Since that dividend was on tZERO and inaccessible for six months, the short sellers were forced to buy Overstock shares on NASDAQ to cover their position—demand for the stock became artificially high, which caused the stock price to become artificially inflated. The short sellers still had to buy those shares, however, and lots of shirts were lost.

This made Mangrove very upset, hence the lawsuit where they alleged fraud and also that Overstock’s digital dividends were, in fact, securities. If they were securities, as Mangrove argued they were, Overstock would have to register them with the SEC and make them readily available for sale. Overstock, however, claimed that the digital dividend they issued wasn’t a security and that it didn’t have to be registered for the SEC and could thus remain effectively locked up for six months.

The court, however, didn’t even address that question because Mangrove’s resubmittal didn’t get over the first hurdle of proving that Overstock committed fraud. In the ruling, the court said that as the Plaintiff, Mangrove “fails to add any new allegations suggesting that the digital dividend or the disclosures regarding the digital dividend were deceptive.” 

The court went on to scold the short seller, saying that the firm “simply adds an array of conclusory adverbs to the prior allegations relating to the dividend, claiming it was designed ‘exclusively’ or ‘entirely’ to harm short sellers by causing a short squeeze. These conclusory adverbs are not supported by facts and the court need not accept them as true.”

Based on this ruling, Overstock, which declined to comment for this article, didn’t really “win” the lawsuit with their arguments, they just didn’t lose because Mangrove failed to prove their fraud case.

What would have established a precedent is if the court ruled on whether digital dividends were securities or not. Instead, as Rogers explains, the court said in the future it will “make a determination on a case-by-case basis based on the hallmark Howey Test, which is the test that has historically always been used to determine whether or not something is a security.”

NFTs are not securities

The Howey test is a 1946 US Supreme Court case that said any contract, scheme, or transaction is a security if there is an “investment of money in a common enterprise with a reasonable expectation of profits to be derived from the efforts of others.”  

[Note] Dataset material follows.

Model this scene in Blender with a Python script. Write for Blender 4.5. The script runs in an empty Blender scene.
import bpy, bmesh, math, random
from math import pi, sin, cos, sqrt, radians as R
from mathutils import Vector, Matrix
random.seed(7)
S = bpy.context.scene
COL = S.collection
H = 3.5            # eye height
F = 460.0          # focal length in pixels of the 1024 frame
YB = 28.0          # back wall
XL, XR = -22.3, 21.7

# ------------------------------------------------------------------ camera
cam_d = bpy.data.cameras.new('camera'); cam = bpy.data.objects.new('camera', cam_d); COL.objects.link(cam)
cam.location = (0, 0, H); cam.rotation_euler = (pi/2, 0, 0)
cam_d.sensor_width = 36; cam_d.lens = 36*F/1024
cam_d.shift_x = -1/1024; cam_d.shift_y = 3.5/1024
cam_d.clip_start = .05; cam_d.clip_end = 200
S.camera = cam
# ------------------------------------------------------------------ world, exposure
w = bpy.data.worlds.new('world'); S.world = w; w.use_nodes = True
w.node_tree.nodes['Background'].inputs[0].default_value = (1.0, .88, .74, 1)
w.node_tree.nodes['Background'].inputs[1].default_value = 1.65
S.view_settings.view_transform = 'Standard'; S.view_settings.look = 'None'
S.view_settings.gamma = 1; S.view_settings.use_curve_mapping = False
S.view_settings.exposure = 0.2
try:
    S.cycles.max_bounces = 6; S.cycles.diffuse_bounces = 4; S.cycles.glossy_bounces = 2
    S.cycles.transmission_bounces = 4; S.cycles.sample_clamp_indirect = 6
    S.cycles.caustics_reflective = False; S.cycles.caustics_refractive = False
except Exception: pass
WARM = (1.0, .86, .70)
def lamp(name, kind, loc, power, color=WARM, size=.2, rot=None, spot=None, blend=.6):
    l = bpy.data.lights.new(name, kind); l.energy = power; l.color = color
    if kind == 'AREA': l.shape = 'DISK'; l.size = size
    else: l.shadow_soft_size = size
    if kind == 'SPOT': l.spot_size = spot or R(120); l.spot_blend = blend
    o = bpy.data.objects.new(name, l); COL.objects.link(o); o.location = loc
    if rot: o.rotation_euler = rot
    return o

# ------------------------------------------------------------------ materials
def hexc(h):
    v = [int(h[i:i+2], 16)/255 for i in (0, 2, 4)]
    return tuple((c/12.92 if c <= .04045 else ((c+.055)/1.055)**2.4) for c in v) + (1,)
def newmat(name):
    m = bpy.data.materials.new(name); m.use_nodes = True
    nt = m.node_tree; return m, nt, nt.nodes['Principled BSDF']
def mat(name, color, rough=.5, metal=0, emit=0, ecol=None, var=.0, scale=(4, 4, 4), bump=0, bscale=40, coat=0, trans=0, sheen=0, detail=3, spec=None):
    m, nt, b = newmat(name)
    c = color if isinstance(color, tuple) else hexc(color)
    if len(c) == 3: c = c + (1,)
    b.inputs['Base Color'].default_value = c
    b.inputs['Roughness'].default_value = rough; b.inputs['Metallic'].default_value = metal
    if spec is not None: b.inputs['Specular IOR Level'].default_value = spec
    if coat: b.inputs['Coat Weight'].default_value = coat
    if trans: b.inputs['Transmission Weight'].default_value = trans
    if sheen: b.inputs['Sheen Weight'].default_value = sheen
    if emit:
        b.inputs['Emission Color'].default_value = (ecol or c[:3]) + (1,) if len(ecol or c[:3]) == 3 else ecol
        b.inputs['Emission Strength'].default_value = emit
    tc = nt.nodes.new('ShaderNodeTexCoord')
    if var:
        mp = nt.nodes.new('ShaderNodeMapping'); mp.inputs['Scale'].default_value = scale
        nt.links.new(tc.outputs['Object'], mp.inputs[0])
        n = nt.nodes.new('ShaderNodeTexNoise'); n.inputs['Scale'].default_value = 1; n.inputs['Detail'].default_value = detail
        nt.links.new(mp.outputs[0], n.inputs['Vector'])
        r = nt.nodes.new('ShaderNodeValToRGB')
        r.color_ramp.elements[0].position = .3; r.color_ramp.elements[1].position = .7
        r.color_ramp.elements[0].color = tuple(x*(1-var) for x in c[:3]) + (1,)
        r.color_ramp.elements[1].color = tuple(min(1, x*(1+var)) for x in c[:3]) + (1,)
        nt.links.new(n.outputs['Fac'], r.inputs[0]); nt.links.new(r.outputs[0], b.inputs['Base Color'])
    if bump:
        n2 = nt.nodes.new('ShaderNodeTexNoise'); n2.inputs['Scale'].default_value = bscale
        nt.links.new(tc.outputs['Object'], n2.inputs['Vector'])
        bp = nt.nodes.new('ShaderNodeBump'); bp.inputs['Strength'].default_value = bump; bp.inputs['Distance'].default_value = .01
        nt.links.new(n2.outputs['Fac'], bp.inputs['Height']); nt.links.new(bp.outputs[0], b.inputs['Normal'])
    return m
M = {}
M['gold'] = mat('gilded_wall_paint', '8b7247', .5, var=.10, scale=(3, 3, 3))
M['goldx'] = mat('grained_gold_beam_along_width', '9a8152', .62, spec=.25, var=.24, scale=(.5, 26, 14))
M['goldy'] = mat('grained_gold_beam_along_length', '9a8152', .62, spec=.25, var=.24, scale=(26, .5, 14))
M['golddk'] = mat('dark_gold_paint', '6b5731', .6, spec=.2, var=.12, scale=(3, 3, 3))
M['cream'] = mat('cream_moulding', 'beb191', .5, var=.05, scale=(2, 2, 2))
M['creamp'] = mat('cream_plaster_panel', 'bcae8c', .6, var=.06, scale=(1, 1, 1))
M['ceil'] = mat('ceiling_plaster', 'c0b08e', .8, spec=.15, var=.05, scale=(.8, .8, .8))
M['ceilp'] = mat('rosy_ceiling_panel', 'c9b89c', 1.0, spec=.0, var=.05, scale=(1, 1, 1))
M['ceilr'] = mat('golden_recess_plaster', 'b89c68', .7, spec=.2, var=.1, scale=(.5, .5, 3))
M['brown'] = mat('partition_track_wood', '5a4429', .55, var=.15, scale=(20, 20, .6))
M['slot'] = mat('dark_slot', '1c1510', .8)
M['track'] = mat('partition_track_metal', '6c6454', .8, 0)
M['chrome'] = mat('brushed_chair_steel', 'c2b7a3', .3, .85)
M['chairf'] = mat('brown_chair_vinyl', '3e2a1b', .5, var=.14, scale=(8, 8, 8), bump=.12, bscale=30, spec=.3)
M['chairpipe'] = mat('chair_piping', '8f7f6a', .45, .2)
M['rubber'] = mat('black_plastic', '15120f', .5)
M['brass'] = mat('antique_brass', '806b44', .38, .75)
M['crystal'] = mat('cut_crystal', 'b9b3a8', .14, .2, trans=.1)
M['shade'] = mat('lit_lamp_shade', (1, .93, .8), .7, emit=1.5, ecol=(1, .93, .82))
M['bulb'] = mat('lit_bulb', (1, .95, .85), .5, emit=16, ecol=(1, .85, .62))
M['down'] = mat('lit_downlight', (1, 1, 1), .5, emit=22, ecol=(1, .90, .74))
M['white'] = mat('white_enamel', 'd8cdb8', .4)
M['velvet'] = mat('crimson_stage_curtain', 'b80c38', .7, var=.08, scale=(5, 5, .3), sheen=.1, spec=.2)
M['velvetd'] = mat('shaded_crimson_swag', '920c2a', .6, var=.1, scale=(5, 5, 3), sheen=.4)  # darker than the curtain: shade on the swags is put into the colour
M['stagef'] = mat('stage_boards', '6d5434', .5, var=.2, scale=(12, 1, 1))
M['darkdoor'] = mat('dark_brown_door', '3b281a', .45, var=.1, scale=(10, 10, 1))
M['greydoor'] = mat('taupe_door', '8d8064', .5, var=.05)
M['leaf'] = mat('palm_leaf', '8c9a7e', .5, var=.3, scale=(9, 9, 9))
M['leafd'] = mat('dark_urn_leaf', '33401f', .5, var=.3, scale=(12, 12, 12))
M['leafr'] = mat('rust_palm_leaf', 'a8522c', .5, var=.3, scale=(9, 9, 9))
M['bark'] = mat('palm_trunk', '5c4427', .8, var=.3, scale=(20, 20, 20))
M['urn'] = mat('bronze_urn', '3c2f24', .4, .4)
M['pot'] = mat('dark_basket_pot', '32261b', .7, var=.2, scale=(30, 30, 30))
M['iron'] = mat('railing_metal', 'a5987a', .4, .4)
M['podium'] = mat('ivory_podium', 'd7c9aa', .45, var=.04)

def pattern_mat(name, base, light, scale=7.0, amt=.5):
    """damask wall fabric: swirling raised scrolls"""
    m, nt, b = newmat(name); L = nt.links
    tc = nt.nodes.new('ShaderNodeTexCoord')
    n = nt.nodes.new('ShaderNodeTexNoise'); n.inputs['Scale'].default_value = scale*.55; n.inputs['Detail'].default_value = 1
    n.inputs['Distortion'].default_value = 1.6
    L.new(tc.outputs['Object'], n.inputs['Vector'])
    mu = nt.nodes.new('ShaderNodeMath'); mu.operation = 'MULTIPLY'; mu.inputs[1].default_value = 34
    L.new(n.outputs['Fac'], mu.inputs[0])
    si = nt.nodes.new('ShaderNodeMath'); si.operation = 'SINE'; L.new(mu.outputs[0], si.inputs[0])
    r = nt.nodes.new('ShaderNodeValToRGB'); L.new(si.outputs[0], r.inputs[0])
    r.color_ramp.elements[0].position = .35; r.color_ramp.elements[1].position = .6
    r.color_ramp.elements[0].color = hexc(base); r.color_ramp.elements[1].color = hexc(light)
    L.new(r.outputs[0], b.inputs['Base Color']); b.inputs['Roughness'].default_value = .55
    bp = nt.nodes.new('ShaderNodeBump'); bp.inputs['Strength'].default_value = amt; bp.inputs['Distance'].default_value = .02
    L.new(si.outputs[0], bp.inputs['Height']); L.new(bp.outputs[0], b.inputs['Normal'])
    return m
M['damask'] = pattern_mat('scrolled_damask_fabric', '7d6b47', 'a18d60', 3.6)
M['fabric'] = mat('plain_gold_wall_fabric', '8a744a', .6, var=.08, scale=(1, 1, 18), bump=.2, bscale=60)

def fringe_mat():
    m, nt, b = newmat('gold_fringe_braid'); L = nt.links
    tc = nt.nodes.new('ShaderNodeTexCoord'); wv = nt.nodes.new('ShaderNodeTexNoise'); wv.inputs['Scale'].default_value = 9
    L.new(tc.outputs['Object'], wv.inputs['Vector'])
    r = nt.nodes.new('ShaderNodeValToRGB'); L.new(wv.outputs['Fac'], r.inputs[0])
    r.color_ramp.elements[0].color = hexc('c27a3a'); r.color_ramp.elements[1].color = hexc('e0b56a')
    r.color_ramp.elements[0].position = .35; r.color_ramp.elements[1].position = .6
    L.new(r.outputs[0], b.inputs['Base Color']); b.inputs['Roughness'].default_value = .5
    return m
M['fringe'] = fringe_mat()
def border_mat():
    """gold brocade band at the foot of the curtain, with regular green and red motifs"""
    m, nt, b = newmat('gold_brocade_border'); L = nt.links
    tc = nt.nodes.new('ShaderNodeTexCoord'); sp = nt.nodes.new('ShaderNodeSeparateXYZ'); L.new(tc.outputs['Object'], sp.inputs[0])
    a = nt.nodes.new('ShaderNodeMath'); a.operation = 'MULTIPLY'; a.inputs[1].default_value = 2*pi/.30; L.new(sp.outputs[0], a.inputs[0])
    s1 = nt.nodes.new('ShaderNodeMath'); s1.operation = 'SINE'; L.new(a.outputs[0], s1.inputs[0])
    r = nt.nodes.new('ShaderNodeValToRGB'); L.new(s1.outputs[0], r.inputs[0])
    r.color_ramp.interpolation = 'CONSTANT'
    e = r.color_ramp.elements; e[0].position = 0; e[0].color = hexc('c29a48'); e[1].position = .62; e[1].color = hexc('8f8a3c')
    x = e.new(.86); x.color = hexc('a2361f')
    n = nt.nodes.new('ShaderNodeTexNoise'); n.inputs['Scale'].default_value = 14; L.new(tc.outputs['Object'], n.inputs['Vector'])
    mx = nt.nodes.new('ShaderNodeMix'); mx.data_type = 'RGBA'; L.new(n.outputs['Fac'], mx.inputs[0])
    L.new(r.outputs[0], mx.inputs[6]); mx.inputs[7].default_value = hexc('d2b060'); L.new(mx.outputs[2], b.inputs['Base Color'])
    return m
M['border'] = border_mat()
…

If we use the Howey test as a guideline as the court has suggested, there’s a good argument that NFTs might not pass the securities test. “Historically, at least as of right now, the vast majority of [NFTs] haven’t been considered securities,” Rogers says. “Most of the ones that are being issued are either on gaming sites, different types of artwork collections, or some sort of unique asset. And so for the people generally investing in them, for most of them, there’s no real expectation of profit and there’s commonly no common enterprise because the artwork has already been done, there’s not something that both parties are working toward.”

Digital dividends are a bit murkier. The court has already found that certain cryptocurrencies and initial coin offerings meet Howey’s securities criteria. In Overstock’s case, the fact they issued the dividend on a platform where only members of that platform could trade it arguably makes it a security, but a private issuing of one. 

“It is a private issuance of a security, very similar to many investment funds or even private companies who will raise capital through a private offering that doesn’t require the full registration,” says Rogers.

How that set up for digital dividends will actually play out in court, however, remains to be seen.